▸ **What the exercise asks**:
Transcribe the listing that follows in full, omitting pictures.

+++++

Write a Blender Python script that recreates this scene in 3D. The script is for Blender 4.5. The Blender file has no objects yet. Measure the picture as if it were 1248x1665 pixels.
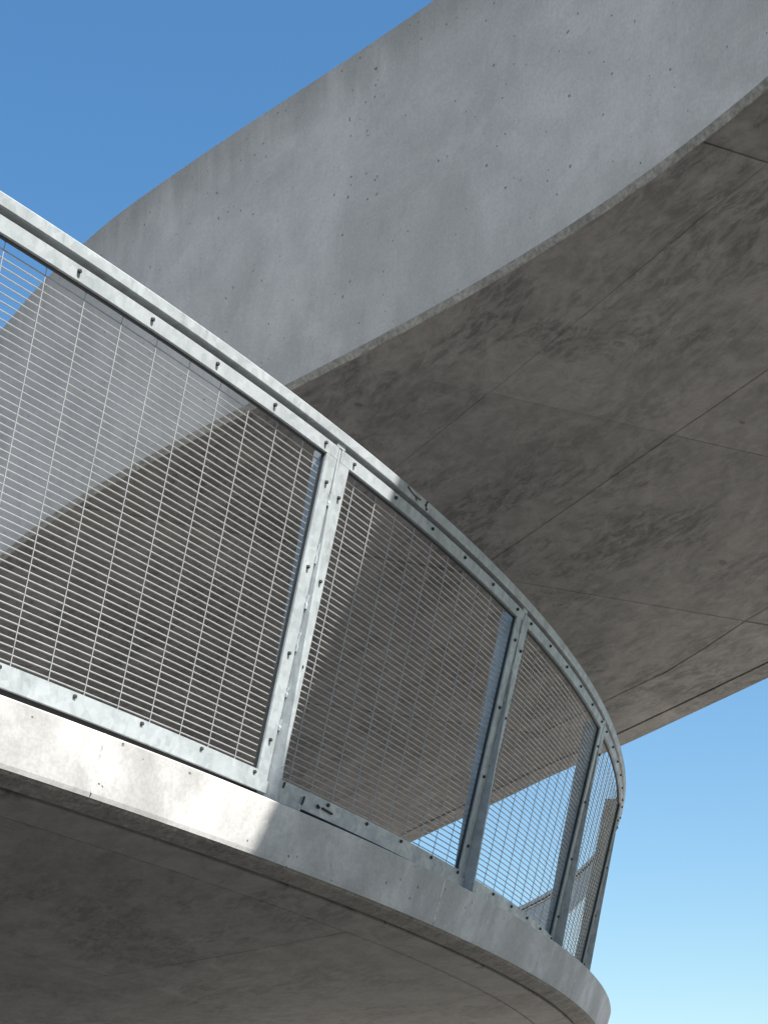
import bpy, bmesh, math, random
from mathutils import Vector

sc = bpy.context.scene
random.seed(11)

# ------------------------------------------------------------------ camera, sky, sun, exposure
cam_d = bpy.data.cameras.new('camera')
cam = bpy.data.objects.new('camera', cam_d)
sc.collection.objects.link(cam)
cam.location = (0, 0, 0)
cam.rotation_euler = (math.pi / 2 + 0.14399534, 0.00089007, 0)
cam_d.sensor_fit = 'VERTICAL'
cam_d.sensor_height = 36.0
cam_d.lens = 3166.9233 / 1665 * 36.0
cam_d.shift_y = 816.197 / 1665
cam_d.clip_start = 0.05
cam_d.clip_end = 9000
sc.camera = cam

SUN_AZ, SUN_EL = math.radians(132.8), math.radians(47.5)     # azimuth from +Y towards +X
world = bpy.data.worlds.new('World')
sc.world = world
world.use_nodes = True
wn = world.node_tree.nodes
sky = wn.new('ShaderNodeTexSky')
sky.sky_type = 'NISHITA'
sky.sun_disc = False
sky.sun_elevation = SUN_EL
sky.sun_rotation = SUN_AZ
sky.altitude = 0
sky.air_density = 1.35
sky.dust_density = 0.6
sky.ozone_density = 2.0
wn['Background'].inputs['Strength'].default_value = 0.061
hsv = wn.new('ShaderNodeHueSaturation')          # the photograph's deep, clear blue
hsv.inputs['Saturation'].default_value = 1.30
world.node_tree.links.new(sky.outputs['Color'], hsv.inputs['Color'])
world.node_tree.links.new(hsv.outputs['Color'], wn['Background'].inputs['Color'])

sun_d = bpy.data.lights.new('sun', 'SUN')
sun_d.energy = 5.0
sun_d.angle = math.radians(0.53)
sun_d.color = (1.0, 0.97, 0.915)
sun = bpy.data.objects.new('sun', sun_d)
sc.collection.objects.link(sun)
sdir = Vector((math.sin(SUN_AZ) * math.cos(SUN_EL), math.cos(SUN_AZ) * math.cos(SUN_EL), math.sin(SUN_EL)))
sun.rotation_euler = (-sdir).to_track_quat('-Z', 'Y').to_euler()
sun.location = sdir * 40

sc.view_settings.view_transform = 'Standard'
sc.view_settings.look = 'None'
sc.view_settings.gamma = 1.0
sc.view_settings.use_curve_mapping = False
sc.view_settings.exposure = 1.5


# ------------------------------------------------------------------ materials
class NT:
    def __init__(self, name):
        self.m = bpy.data.materials.new(name)
        self.m.use_nodes = True
        self.t = self.m.node_tree
        self.b = self.t.nodes['Principled BSDF']
        self.tc = self.t.nodes.new('ShaderNodeTexCoord')

    def new(self, kind, **kw):
        n = self.t.nodes.new(kind)
        for k, v in kw.items():
            setattr(n, k, v)
        return n

    def link(self, a, b):
        self.t.links.new(a, b)

    def coord(self, scale=(1, 1, 1), rot=(0, 0, 0), loc=(0, 0, 0)):
        # rotate first, then stretch, so that streaks follow a chosen direction
        a = self.new('ShaderNodeMapping')
        a.inputs['Rotation'].default_value = rot
        a.inputs['Location'].default_value = loc
        self.link(self.tc.outputs['Object'], a.inputs['Vector'])
        s = self.new('ShaderNodeMapping')
        s.inputs['Scale'].default_value = scale
        self.link(a.outputs['Vector'], s.inputs['Vector'])
        return s.outputs['Vector']

    def noise(self, vec, scale, detail=4, rough=0.55, dist=0.0):
        n = self.new('ShaderNodeTexNoise')
        n.inputs['Scale'].default_value = scale
        n.inputs['Detail'].default_value = detail
        n.inputs['Roughness'].default_value = rough
        n.inputs['Distortion'].default_value = dist
        self.link(vec, n.inputs['Vector'])
        return n.outputs['Fac']

    def ramp(self, fac, lo, hi, a=0.0, b=1.0):
        n = self.new('ShaderNodeMapRange')
        n.interpolation_type = 'SMOOTHSTEP'
        n.inputs['From Min'].default_value = lo
        n.inputs['From Max'].default_value = hi
        n.inputs['To Min'].default_value = a
        n.inputs['To Max'].default_value = b
        self.link(fac, n.inputs['Value'])
        return n.outputs['Result']

    def math(self, op, a, b=None):
        n = self.new('ShaderNodeMath', operation=op)
        for i, v in enumerate((a, b)):
            if v is None:
                continue
            if isinstance(v, (int, float)):
                n.inputs[i].default_value = v
            else:
                self.link(v, n.inputs[i])
        return n.outputs[0]

    def mix(self, fac, a, b, mode='MIX'):
        n = self.new('ShaderNodeMix', data_type='RGBA', blend_type=mode)
        for key, v in ((0, fac), (6, a), (7, b)):
            if isinstance(v, tuple):
                n.inputs[key].default_value = v if len(v) == 4 else v + (1,)
            elif isinstance(v, (int, float)):
                n.inputs[key].default_value = v
            else:
                self.link(v, n.inputs[key])
        return n.outputs[2]

    def bump(self, h, strength, dist, prev=None):
        n = self.new('ShaderNodeBump')
        n.inputs['Strength'].default_value = strength
        n.inputs['Distance'].default_value = dist
        self.link(h, n.inputs['Height'])
        if prev is not None:
            self.link(prev, n.inputs['Normal'])
        return n.outputs['Normal']

    def pits(self, scale, radius, share, seed=0.0):
        # scattered bug holes: 1 in a hole, 0 elsewhere
        vec = self.coord((1, 1, 1), loc=(seed, seed * 1.7, -seed))
        wob = self.new('ShaderNodeVectorMath', operation='ADD')
        ns = self.new('ShaderNodeTexNoise')
        ns.inputs['Scale'].default_value = scale * 2.2
        self.link(vec, ns.inputs['Vector'])
        sc_ = self.new('ShaderNodeVectorMath', operation='SCALE')
        sc_.inputs['Scale'].default_value = 0.35 / scale
        self.link(ns.outputs['Color'], sc_.inputs[0])
        self.link(vec, wob.inputs[0])
        self.link(sc_.outputs[0], wob.inputs[1])
        v = self.new('ShaderNodeTexVoronoi')
        v.inputs['Scale'].default_value = scale
        self.link(wob.outputs[0], v.inputs['Vector'])
        sep = self.new('ShaderNodeSeparateColor')
        self.link(v.outputs['Color'], sep.inputs[0])
        keep = self.math('LESS_THAN', sep.outputs[0], share)
        rad = self.math('MULTIPLY', sep.outputs[1], radius)
        rad = self.math('ADD', rad, radius * 0.35)
        d = self.math('DIVIDE', v.outputs['Distance'], rad)
        hole = self.ramp(d, 0.7, 1.1, 1.0, 0.0)
        return self.math('MULTIPLY', hole, keep)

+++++

▸ **Result**:
Write a Blender Python script that recreates this scene in 3D. The script is for Blender 4.5. The Blender file has no objects yet. Measure the picture as if it were 1248x1665 pixels.
import bpy, bmesh, math, random
from mathutils import Vector

sc = bpy.context.scene
random.seed(11)

# ------------------------------------------------------------------ camera, sky, sun, exposure
cam_d = bpy.data.cameras.new('camera')
cam = bpy.data.objects.new('camera', cam_d)
sc.collection.objects.link(cam)
cam.location = (0, 0, 0)
cam.rotation_euler = (math.pi / 2 + 0.14399534, 0.00089007, 0)
cam_d.sensor_fit = 'VERTICAL'
cam_d.sensor_height = 36.0
cam_d.lens = 3166.9233 / 1665 * 36.0
cam_d.shift_y = 816.197 / 1665
cam_d.clip_start = 0.05
cam_d.clip_end = 9000
sc.camera = cam

SUN_AZ, SUN_EL = math.radians(132.8), math.radians(47.5)     # azimuth from +Y towards +X
world = bpy.data.worlds.new('World')
sc.world = world
world.use_nodes = True
wn = world.node_tree.nodes
sky = wn.new('ShaderNodeTexSky')
sky.sky_type = 'NISHITA'
sky.sun_disc = False
sky.sun_elevation = SUN_EL
sky.sun_rotation = SUN_AZ
sky.altitude = 0
sky.air_density = 1.35
sky.dust_density = 0.6
sky.ozone_density = 2.0
wn['Background'].inputs['Strength'].default_value = 0.061
hsv = wn.new('ShaderNodeHueSaturation')          # the photograph's deep, clear blue
hsv.inputs['Saturation'].default_value = 1.30
world.node_tree.links.new(sky.outputs['Color'], hsv.inputs['Color'])
world.node_tree.links.new(hsv.outputs['Color'], wn['Background'].inputs['Color'])

sun_d = bpy.data.lights.new('sun', 'SUN')
sun_d.energy = 5.0
sun_d.angle = math.radians(0.53)
sun_d.color = (1.0, 0.97, 0.915)
sun = bpy.data.objects.new('sun', sun_d)
sc.collection.objects.link(sun)
sdir = Vector((math.sin(SUN_AZ) * math.cos(SUN_EL), math.cos(SUN_AZ) * math.cos(SUN_EL), math.sin(SUN_EL)))
sun.rotation_euler = (-sdir).to_track_quat('-Z', 'Y').to_euler()
sun.location = sdir * 40

sc.view_settings.view_transform = 'Standard'
sc.view_settings.look = 'None'
sc.view_settings.gamma = 1.0
sc.view_settings.use_curve_mapping = False
sc.view_settings.exposure = 1.5


# ------------------------------------------------------------------ materials
class NT:
    def __init__(self, name):
        self.m = bpy.data.materials.new(name)
        self.m.use_nodes = True
        self.t = self.m.node_tree
        self.b = self.t.nodes['Principled BSDF']
        self.tc = self.t.nodes.new('ShaderNodeTexCoord')

    def new(self, kind, **kw):
        n = self.t.nodes.new(kind)
        for k, v in kw.items():
            setattr(n, k, v)
        return n

    def link(self, a, b):
        self.t.links.new(a, b)

    def coord(self, scale=(1, 1, 1), rot=(0, 0, 0), loc=(0, 0, 0)):
        # rotate first, then stretch, so that streaks follow a chosen direction
        a = self.new('ShaderNodeMapping')
        a.inputs['Rotation'].default_value = rot
        a.inputs['Location'].default_value = loc
        self.link(self.tc.outputs['Object'], a.inputs['Vector'])
        s = self.new('ShaderNodeMapping')
        s.inputs['Scale'].default_value = scale
        self.link(a.outputs['Vector'], s.inputs['Vector'])
        return s.outputs['Vector']

    def noise(self, vec, scale, detail=4, rough=0.55, dist=0.0):
        n = self.new('ShaderNodeTexNoise')
        n.inputs['Scale'].default_value = scale
        n.inputs['Detail'].default_value = detail
        n.inputs['Roughness'].default_value = rough
        n.inputs['Distortion'].default_value = dist
        self.link(vec, n.inputs['Vector'])
        return n.outputs['Fac']

    def ramp(self, fac, lo, hi, a=0.0, b=1.0):
        n = self.new('ShaderNodeMapRange')
        n.interpolation_type = 'SMOOTHSTEP'
        n.inputs['From Min'].default_value = lo
        n.inputs['From Max'].default_value = hi
        n.inputs['To Min'].default_value = a
        n.inputs['To Max'].default_value = b
        self.link(fac, n.inputs['Value'])
        return n.outputs['Result']

    def math(self, op, a, b=None):
        n = self.new('ShaderNodeMath', operation=op)
        for i, v in enumerate((a, b)):
            if v is None:
                continue
            if isinstance(v, (int, float)):
                n.inputs[i].default_value = v
            else:
                self.link(v, n.inputs[i])
        return n.outputs[0]

    def mix(self, fac, a, b, mode='MIX'):
        n = self.new('ShaderNodeMix', data_type='RGBA', blend_type=mode)
        for key, v in ((0, fac), (6, a), (7, b)):
            if isinstance(v, tuple):
                n.inputs[key].default_value = v if len(v) == 4 else v + (1,)
            elif isinstance(v, (int, float)):
                n.inputs[key].default_value = v
            else:
                self.link(v, n.inputs[key])
        return n.outputs[2]

    def bump(self, h, strength, dist, prev=None):
        n = self.new('ShaderNodeBump')
        n.inputs['Strength'].default_value = strength
        n.inputs['Distance'].default_value = dist
        self.link(h, n.inputs['Height'])
        if prev is not None:
            self.link(prev, n.inputs['Normal'])
        return n.outputs['Normal']

    def pits(self, scale, radius, share, seed=0.0):
        # scattered bug holes: 1 in a hole, 0 elsewhere
        vec = self.coord((1, 1, 1), loc=(seed, seed * 1.7, -seed))
        wob = self.new('ShaderNodeVectorMath', operation='ADD')
        ns = self.new('ShaderNodeTexNoise')
        ns.inputs['Scale'].default_value = scale * 2.2
        self.link(vec, ns.inputs['Vector'])
        sc_ = self.new('ShaderNodeVectorMath', operation='SCALE')
        sc_.inputs['Scale'].default_value = 0.35 / scale
        self.link(ns.outputs['Color'], sc_.inputs[0])
        self.link(vec, wob.inputs[0])
        self.link(sc_.outputs[0], wob.inputs[1])
        v = self.new('ShaderNodeTexVoronoi')
        v.inputs['Scale'].default_value = scale
        self.link(wob.outputs[0], v.inputs['Vector'])
        sep = self.new('ShaderNodeSeparateColor')
        self.link(v.outputs['Color'], sep.inputs[0])
        keep = self.math('LESS_THAN', sep.outputs[0], share)
        rad = self.math('MULTIPLY', sep.outputs[1], radius)
        rad = self.math('ADD', rad, radius * 0.35)
        d = self.math('DIVIDE', v.outputs['Distance'], rad)
        hole = self.ramp(d, 0.7, 1.1, 1.0, 0.0)
        return self.math('MULTIPLY', hole, keep)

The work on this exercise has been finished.